### The request
Which lines in the records below contain the word "Write"? Copy each of them.

### Records for the exercise

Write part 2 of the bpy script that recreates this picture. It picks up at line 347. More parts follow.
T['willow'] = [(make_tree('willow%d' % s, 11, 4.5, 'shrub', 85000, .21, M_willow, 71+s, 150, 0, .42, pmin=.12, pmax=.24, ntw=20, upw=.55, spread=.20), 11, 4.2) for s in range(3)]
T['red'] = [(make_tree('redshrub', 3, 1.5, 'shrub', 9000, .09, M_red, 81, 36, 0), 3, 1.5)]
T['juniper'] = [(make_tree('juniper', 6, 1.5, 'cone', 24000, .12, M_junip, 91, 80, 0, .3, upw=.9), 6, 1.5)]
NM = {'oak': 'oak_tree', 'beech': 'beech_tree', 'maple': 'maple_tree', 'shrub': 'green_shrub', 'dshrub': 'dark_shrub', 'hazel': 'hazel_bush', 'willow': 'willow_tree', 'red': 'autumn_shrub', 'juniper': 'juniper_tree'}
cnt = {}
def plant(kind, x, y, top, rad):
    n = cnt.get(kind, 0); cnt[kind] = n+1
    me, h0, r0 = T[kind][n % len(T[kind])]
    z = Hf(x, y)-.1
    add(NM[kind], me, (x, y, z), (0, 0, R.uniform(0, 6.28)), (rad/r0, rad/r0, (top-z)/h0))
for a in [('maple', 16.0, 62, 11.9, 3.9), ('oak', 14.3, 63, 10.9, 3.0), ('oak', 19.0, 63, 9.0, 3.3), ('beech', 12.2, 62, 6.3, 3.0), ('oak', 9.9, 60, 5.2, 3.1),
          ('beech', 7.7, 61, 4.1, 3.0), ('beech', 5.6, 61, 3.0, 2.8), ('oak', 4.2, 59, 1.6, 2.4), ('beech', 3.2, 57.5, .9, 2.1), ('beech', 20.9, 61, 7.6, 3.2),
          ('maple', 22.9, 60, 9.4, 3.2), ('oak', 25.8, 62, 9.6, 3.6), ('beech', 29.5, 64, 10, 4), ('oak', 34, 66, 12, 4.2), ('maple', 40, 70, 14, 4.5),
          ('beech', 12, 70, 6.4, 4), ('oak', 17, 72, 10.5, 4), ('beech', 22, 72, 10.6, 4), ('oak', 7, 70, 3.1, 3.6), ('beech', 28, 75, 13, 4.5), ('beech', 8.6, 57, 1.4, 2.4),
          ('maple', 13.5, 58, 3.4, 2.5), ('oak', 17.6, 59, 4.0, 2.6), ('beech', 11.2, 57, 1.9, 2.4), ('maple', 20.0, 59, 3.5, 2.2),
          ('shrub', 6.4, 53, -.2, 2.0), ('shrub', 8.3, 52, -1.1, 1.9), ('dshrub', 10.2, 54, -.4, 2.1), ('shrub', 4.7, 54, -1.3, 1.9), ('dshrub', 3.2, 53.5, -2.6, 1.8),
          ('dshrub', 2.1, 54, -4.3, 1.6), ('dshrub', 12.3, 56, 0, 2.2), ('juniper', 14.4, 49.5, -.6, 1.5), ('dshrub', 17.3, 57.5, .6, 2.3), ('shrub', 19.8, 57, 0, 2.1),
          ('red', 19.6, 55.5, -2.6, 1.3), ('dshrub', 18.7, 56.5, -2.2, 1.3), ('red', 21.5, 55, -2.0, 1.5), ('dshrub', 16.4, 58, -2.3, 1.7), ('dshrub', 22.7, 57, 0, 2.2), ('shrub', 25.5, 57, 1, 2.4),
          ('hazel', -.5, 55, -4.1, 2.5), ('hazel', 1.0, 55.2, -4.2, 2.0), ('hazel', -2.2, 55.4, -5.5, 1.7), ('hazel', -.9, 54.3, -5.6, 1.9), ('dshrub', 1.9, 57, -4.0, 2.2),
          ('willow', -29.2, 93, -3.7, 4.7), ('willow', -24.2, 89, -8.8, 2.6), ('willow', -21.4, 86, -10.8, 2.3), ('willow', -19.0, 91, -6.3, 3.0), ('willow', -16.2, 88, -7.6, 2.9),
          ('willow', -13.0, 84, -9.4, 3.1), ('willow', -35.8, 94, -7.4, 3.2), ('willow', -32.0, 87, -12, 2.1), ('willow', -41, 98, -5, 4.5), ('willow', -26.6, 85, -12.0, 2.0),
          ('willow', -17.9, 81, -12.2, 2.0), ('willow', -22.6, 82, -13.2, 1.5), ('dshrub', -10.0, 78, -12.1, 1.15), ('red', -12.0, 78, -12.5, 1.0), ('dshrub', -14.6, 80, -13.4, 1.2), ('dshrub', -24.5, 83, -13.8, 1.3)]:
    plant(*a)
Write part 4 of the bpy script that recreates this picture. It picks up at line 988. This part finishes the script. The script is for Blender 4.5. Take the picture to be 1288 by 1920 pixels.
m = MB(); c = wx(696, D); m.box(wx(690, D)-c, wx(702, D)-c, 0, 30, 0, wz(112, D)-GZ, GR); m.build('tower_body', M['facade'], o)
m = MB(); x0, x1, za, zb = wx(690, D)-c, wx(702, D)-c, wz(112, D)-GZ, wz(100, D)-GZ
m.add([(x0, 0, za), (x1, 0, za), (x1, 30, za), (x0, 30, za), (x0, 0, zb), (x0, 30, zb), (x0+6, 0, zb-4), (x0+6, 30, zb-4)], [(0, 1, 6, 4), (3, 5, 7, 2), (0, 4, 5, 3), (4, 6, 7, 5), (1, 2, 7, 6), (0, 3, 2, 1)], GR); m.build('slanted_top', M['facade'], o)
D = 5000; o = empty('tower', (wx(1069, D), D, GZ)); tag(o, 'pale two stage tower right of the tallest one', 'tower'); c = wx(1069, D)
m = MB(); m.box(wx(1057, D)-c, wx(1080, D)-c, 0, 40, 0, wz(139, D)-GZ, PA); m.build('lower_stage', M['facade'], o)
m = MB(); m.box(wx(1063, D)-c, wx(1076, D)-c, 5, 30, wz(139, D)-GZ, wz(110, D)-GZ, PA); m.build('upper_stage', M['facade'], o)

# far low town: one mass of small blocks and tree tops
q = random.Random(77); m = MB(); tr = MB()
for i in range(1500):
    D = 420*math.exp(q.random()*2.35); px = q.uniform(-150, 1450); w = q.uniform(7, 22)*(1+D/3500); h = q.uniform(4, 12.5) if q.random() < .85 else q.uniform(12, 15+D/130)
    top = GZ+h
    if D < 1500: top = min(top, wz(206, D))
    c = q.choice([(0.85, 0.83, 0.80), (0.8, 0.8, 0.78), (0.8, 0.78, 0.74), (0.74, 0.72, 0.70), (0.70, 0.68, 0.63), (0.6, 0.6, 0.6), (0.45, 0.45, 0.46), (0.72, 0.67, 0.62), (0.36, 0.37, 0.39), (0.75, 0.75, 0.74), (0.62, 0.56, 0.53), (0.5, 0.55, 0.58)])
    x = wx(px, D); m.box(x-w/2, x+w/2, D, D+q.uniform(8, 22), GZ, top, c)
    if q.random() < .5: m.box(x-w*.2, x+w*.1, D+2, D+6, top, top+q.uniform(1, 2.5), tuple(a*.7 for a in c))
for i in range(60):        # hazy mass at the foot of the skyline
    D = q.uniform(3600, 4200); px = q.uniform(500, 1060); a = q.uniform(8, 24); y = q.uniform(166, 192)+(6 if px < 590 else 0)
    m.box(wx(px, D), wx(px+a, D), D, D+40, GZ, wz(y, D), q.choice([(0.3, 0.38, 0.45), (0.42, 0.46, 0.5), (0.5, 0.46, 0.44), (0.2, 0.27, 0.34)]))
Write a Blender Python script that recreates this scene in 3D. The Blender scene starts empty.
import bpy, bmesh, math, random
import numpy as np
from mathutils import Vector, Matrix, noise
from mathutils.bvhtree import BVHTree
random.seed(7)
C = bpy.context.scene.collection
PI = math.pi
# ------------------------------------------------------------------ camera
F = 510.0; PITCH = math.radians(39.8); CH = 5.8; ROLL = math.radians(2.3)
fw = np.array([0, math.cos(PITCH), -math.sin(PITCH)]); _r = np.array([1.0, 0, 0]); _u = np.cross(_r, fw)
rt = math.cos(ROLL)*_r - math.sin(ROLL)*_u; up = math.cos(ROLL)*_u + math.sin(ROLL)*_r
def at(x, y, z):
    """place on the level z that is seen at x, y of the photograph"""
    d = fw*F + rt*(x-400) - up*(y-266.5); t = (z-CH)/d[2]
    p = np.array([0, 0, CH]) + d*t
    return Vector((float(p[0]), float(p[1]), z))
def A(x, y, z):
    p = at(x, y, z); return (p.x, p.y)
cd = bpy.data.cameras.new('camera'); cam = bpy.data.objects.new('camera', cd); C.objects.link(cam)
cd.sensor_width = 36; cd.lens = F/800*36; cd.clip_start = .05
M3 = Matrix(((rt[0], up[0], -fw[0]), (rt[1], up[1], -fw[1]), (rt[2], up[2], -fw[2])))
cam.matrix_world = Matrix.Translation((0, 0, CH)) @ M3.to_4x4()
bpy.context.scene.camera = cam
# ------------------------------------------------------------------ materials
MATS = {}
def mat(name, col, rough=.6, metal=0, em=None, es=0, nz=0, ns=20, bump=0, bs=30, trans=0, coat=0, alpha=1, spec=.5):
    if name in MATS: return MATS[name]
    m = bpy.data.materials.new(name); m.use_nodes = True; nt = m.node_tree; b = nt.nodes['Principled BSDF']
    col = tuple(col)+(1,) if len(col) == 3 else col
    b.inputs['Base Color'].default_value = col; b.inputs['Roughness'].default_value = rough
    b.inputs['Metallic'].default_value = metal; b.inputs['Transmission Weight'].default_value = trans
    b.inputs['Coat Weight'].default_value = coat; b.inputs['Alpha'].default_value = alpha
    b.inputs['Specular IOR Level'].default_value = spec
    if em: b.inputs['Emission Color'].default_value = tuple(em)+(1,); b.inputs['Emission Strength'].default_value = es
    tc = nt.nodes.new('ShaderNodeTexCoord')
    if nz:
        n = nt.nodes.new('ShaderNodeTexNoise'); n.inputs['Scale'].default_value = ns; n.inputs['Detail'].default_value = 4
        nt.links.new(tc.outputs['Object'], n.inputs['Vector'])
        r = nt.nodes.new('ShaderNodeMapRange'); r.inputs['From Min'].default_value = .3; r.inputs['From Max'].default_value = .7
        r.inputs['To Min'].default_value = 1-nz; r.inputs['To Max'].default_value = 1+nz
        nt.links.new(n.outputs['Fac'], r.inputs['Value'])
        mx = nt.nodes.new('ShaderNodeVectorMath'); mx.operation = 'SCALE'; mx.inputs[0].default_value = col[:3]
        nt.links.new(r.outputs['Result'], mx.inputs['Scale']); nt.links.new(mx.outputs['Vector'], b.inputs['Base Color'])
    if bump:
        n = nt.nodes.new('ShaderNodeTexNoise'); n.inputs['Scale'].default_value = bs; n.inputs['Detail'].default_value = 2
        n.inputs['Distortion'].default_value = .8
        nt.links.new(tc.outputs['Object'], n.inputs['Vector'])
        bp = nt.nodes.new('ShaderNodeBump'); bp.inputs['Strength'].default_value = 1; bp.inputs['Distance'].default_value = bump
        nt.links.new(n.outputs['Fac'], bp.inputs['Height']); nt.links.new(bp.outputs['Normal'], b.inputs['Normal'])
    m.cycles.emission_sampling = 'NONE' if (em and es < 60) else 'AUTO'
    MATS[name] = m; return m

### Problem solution
Write part 2 of the bpy script that recreates this picture. It picks up at line 347. More parts follow.
Write part 4 of the bpy script that recreates this picture. It picks up at line 988. This part finishes the script. The script is for Blender 4.5. Take the picture to be 1288 by 1920 pixels.
Write a Blender Python script that recreates this scene in 3D. The Blender scene starts empty.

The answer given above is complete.